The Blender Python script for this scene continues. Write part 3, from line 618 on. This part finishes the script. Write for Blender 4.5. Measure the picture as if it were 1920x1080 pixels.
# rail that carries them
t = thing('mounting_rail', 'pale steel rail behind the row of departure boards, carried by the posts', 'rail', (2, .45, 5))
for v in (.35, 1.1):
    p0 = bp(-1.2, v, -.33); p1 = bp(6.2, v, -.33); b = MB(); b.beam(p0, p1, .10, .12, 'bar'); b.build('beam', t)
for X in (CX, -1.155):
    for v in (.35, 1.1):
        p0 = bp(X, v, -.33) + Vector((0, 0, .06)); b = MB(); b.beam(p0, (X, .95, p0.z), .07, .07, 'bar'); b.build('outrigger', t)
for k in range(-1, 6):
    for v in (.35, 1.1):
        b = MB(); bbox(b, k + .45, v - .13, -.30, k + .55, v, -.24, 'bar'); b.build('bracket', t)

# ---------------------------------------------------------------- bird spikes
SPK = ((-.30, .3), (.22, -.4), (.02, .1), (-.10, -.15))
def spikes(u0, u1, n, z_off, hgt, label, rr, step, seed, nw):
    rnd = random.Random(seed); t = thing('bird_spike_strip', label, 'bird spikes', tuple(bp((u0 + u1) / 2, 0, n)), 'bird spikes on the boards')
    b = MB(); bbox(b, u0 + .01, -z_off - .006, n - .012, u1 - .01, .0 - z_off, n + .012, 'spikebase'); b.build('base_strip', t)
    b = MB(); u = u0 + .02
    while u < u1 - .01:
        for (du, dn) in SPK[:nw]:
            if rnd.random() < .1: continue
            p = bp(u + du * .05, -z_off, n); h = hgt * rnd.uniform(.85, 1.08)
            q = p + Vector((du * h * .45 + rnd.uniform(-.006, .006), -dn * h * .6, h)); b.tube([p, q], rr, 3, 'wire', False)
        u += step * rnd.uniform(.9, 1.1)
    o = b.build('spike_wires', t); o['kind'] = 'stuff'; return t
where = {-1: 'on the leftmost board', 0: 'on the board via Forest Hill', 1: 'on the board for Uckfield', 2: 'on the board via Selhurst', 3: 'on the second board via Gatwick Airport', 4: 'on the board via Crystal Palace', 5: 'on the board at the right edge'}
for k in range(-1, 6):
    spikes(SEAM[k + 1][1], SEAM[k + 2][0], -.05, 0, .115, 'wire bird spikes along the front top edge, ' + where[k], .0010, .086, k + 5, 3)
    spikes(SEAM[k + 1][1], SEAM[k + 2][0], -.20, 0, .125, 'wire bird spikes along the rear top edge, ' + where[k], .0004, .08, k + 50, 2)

* * * * * * * * *

## WHAT IS BEING ASKED:
Print, unaltered, every line from the beginning of the material down to the line with "b = MB(); bbox(b, k".

## RESPONSE TO THE TASK:
The Blender Python script for this scene continues. Write part 3, from line 618 on. This part finishes the script. Write for Blender 4.5. Measure the picture as if it were 1920x1080 pixels.
# rail that carries them
t = thing('mounting_rail', 'pale steel rail behind the row of departure boards, carried by the posts', 'rail', (2, .45, 5))
for v in (.35, 1.1):
    p0 = bp(-1.2, v, -.33); p1 = bp(6.2, v, -.33); b = MB(); b.beam(p0, p1, .10, .12, 'bar'); b.build('beam', t)
for X in (CX, -1.155):
    for v in (.35, 1.1):
        p0 = bp(X, v, -.33) + Vector((0, 0, .06)); b = MB(); b.beam(p0, (X, .95, p0.z), .07, .07, 'bar'); b.build('outrigger', t)
for k in range(-1, 6):
    for v in (.35, 1.1):
        b = MB(); bbox(b, k + .45, v - .13, -.30, k + .55, v, -.24, 'bar'); b.build('bracket', t)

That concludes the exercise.